Image: Fernando Botero in his studio with The President and the First Lady (1969, oil on canvas), 1969.

It is with deep sadness that Marlborough announces the passing of artist Fernando Botero at ninety-one years old. We extend our heartfelt condolences to his family and friends.
Since 1972, the gallery has had the privilege of organizing twenty-nine solo exhibitions of the artist. Brilliant, multifaceted, and prolific, Botero exhibited in the most prominent museums in the world and his work is present in numerous international collections and public spaces. He will be remembered both for his signature style and for his lasting impact on the development and expansion of Latin American contemporary art.

Fernando Botero was born in Medellín, Colombia in 1932. Originally trained as a matador, Botero quickly abandoned the profession and held his first exhibition in 1948. In the early 1950s, Botero sojourned to Europe, studying art at Madrid's Real Academia de Bellas Artes de San Fernando, exploring the work of Old Masters at the Louvre, and examining Italian Renaissance frescoes in Florence. The artist moved to New York in 1960 and briefly experimented with the gestural style of the New York School before honing in on the heavily stylized, volumetric technique for which he is known.  

Botero cited the Italian Renaissance as the foundation of his practice where he discovered the “plastic essence of painting” in the works of artists such as Piero della Francesca and Andrea Mantegna. Most important to his development of the iconic “Boterismo” style was Bernard Berenson’s concept of “tactile value” regarding volume. Botero spent most of his career living in Europe and the United States, however much of his work maintained a dream-like nostalgia for Medellín. His interest in centering voluminous female forms was equally indebted to the pre-Colombian statuary of San Agustín and the enormous Olmec heads of Central America, as well as the influence of the Mexican Muralists and Rufino Tamayo. Ultimately, the Boterismo style reflects a lush world of simultaneous abundance and sorrow, teeming with personal and universal humor and symbolism. 

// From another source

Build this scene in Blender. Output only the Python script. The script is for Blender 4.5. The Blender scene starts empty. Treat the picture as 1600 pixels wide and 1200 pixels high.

Fernando Botero held his first exhibition at Marlborough in 1972 and mounted nearly forty solo and group exhibitions with the gallery. MoMA PS1 featured Botero’s Abu Ghraib series in Theater of Operations: The Gulf Wars 1991-2011 in 2019. He exhibited widely, mounting solo shows at the Bank Austria Kunstforum, Vienna, Austria; Pera Museum, Istanbul, Turkey; Museum of Fine Arts, Budapest, Hungary; National Museum of Contemporary Art, Seoul, South Korea; Casa das Artes de Vigo, Vigo, Spain; Casa das Artes de Vigo, Vigo, Spain; and the Musée National des Beaux-Arts du Québec, Québec City, Québec, among others.  

His work is held in many prominent institutions worldwide, including the Museum of Modern Art, New York, New York; The Metropolitan Museum of Art, New York, New York; Solomon R. Guggenheim Museum, New York, New York; Museo de Arte Moderno de Bogotá, Bogotá, Colombia; Art Institute of Chicago, Chicago, Illinois; Colección Fernando Botero, Fundación Banco Santander, Medellín, Colombia; Hirshhorn Museum and Sculpture Garden, Smithsonian

Institution, Washington, District of Columbia; Museo d’Arte Moderna del Vaticano, Rome, Italy; Museo Nacional de Colombia, Bogotá, Colombia; Museum Moderne Kunst, Ludwig Foundation, Vienna, Austria; Museum of Fine Arts, Boston, Massachusetts; New Orleans Museum of Art, New Orleans, Louisiana; University of California, Berkeley, California; and The State Hermitage Museum, Saint Petersburg, Russia, among others.